Rotational form, developed by James Hepokoski and Warren Darcy, describes formal processes where a module is stated and then rotated—reordered thematically and harmonically—rather than developed. This model explains post-tonal and contemporary forms that resist traditional functional harmony.
You know sonata form deeply: exposition presents two tonal areas and their themes, development destabilizes and transforms the material, and recapitulation restores the home key and completes the tonal argument. This architecture is organized by *functional harmony* — the entire drama depends on tension between tonic and dominant, resolution and delay. But what happens when a composer retains the sectional sweep of sonata form while abandoning functional harmony?
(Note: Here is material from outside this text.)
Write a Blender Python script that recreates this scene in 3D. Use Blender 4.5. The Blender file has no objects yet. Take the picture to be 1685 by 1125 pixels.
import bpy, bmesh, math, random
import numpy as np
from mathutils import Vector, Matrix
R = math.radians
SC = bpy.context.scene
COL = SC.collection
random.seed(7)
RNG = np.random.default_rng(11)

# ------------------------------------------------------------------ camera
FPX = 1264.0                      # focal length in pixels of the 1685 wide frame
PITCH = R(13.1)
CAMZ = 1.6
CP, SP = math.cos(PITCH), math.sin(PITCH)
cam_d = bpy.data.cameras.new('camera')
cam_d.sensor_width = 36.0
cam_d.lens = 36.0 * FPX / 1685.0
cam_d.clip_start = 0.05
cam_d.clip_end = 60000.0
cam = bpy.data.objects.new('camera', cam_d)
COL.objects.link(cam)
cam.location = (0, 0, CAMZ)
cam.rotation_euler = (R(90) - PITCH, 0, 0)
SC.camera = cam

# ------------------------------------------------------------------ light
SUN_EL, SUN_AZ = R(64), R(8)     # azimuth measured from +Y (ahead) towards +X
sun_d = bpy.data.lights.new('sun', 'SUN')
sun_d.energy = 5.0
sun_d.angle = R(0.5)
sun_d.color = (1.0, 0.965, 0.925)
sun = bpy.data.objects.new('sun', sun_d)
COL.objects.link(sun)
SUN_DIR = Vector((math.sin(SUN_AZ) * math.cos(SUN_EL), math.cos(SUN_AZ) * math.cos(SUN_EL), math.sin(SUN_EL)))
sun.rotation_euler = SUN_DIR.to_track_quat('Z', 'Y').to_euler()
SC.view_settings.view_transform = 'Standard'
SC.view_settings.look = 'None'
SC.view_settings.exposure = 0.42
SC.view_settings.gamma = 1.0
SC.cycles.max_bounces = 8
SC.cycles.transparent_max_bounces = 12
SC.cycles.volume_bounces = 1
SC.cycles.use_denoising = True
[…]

The thematic and temporal proportions of sonata form remain as a structural skeleton, but the harmonic drama that motivated them is gone. Rotational form is the analytical model that explains what fills the gap.
The core idea, drawn from James Hepokoski and Warren Darcy's *Elements of Sonata Theory*, is that a formal module — a sequence of thematic ideas — is stated once in a referential statement and then rotated: cycled through again with the same ideas appearing in roughly the same order, but with different emphases, registral placements, tonal levels, or degrees of completion. The term "rotation" draws on the same mathematical intuition as cyclic permutation: the sequence [A, B, C] might rotate to [A', B', C'] or even [A, B] (truncated), but not to [C, B, A] (retrograde) or [B, A, C] (random reordering). The *relative order* of elements is preserved or slightly distorted — not reversed or scrambled.
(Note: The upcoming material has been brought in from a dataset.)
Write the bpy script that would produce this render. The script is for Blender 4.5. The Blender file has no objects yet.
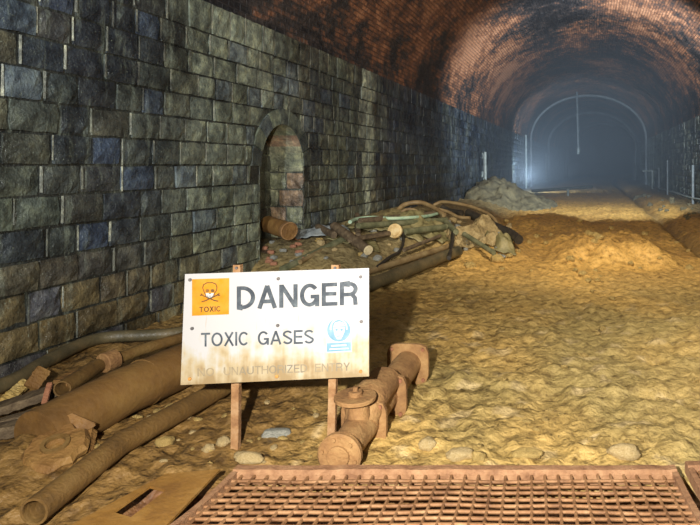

Sibelius's symphonies are the canonical examples. In the Seventh Symphony (one movement, one rotation), a referential module is introduced and then traversed again in a vast rotation that compresses and reconfigures the material, building to a final climax that feels like recapitulation not because of harmonic resolution but because of thematic return. In the Fifth Symphony, analysts identify two or three rotational cycles governing the outer movements, each beginning with the same referential opening gesture and working through the same constellation of ideas at different speeds and intensities. Because Sibelius does not rely on dominant-to-tonic resolution, the *relative ordering* of themes across the rotation is what creates the sense of formal arrival.
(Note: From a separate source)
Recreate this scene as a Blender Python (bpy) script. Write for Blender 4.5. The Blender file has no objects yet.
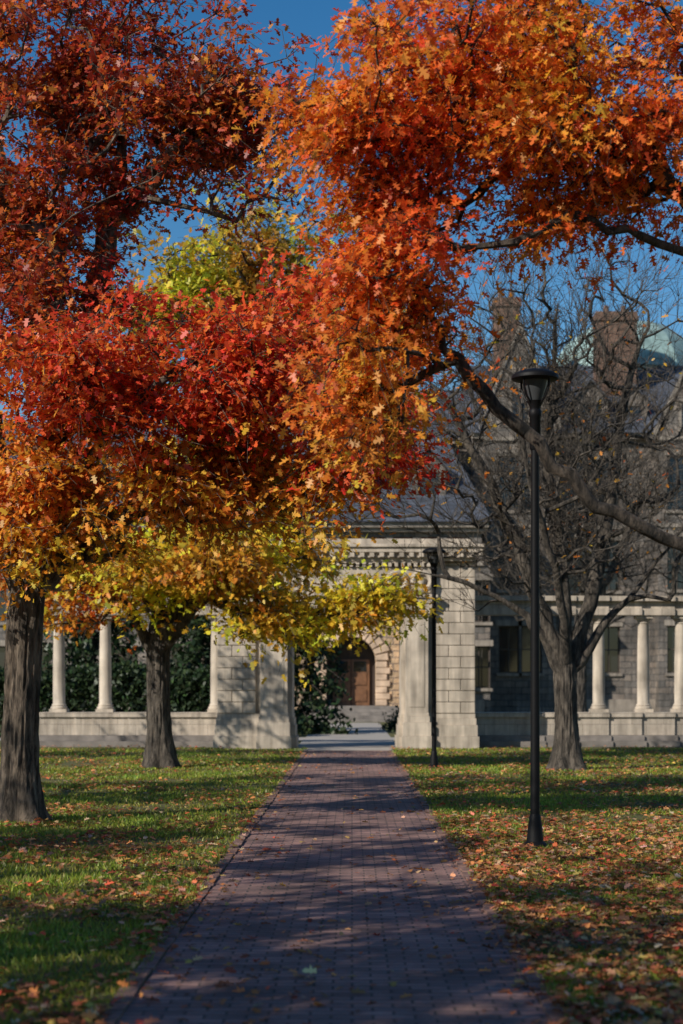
import bpy, math, random
import numpy as np
from mathutils import Vector, noise

random.seed(7); rng=np.random.default_rng(7)
scene=bpy.context.scene
COL=scene.collection

# ---------------------------------------------------------------- helpers
def empty(name,loc=(0,0,0)):
    e=bpy.data.objects.new(name,None); e.location=loc; COL.objects.link(e); return e
def link(name,me,mats,parent=None,smooth=False):
    o=bpy.data.objects.new(name,me); COL.objects.link(o)
    for m in (mats if isinstance(mats,(list,tuple)) else [mats]): me.materials.append(m)
    if parent: o.parent=parent
    if smooth: me.polygons.foreach_set('use_smooth',[True]*len(me.polygons))
    return o
class MB:
    def __init__(s): s.v=[]; s.f=[]; s.m=[]
    def add(s,vs,fs,mi=0):
        n=len(s.v); s.v+= [tuple(p) for p in vs]; s.f+=[tuple(i+n for i in f) for f in fs]; s.m+=[mi]*len(fs)
    def box(s,x0,x1,y0,y1,z0,z1,mi=0):
        s.add([(x0,y0,z0),(x1,y0,z0),(x1,y1,z0),(x0,y1,z0),(x0,y0,z1),(x1,y0,z1),(x1,y1,z1),(x0,y1,z1)],
              [(0,3,2,1),(4,5,6,7),(0,1,5,4),(1,2,6,5),(2,3,7,6),(3,0,4,7)],mi)
    def revolve(s,cx,cy,prof,n=24,mi=0,sq=False):
        vs=[];fs=[]
        for r,z in prof:
            for i in range(n):
                a=2*math.pi*i/n; vs.append((cx+r*math.cos(a),cy+r*math.sin(a),z))
        for k in range(len(prof)-1):
            for i in range(n):
                j=(i+1)%n; fs.append((k*n+i,k*n+j,(k+1)*n+j,(k+1)*n+i))
        fs.append(tuple(range(n))[::-1]); fs.append(tuple(range((len(prof)-1)*n,len(prof)*n)))
        s.add(vs,fs,mi)
    def obj(s,name,mats,parent=None,smooth=False,bevel=0):
        me=bpy.data.meshes.new(name); me.from_pydata(s.v,[],s.f); 
        me.polygons.foreach_set('material_index',s.m); me.update()
        o=link(name,me,mats,parent)
        if smooth:
            me.polygons.foreach_set('use_smooth',[True]*len(me.polygons))
            try: me.set_sharp_from_angle(angle=math.radians(40))
            except Exception: pass
        if bevel:
            b=o.modifiers.new('bevel','BEVEL'); b.width=bevel; b.segments=2; b.limit_method='ANGLE'
        return o

# ---------------------------------------------------------------- materials
def mat(name):
    m=bpy.data.materials.new(name); m.use_nodes=True; nt=m.node_tree
    return m,nt,nt.nodes['Principled BSDF']
def N(nt,t,**k):
    n=nt.nodes.new(t)
    for a,b in k.items():
        if a in n.inputs.keys(): n.inputs[a].default_value=b
        else: setattr(n,a,b)
    return n
def c4(c): return (c[0],c[1],c[2],1)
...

To analyze a piece using rotational form, you first identify the referential statement — the initial presentation of the complete module — and label its constituent ideas (Hepokoski and Darcy call these "action zones": P for primary theme zone, TR for transition, S for secondary theme zone, C for closing zone). Then track each subsequent rotation: which elements appear, in what order, and with what transformations? A rotation that omits the closing zone feels unresolved; a rotation that telescopes P and S without TR feels compressed. The analytical vocabulary of rotation thus borrows the language of sonata form (P, TR, S, C) while reinterpreting those zones as elements of a cycling module rather than stations in a harmonic journey. This makes it possible to discuss large-scale form in music where Roman-numeral analysis provides little structural purchase.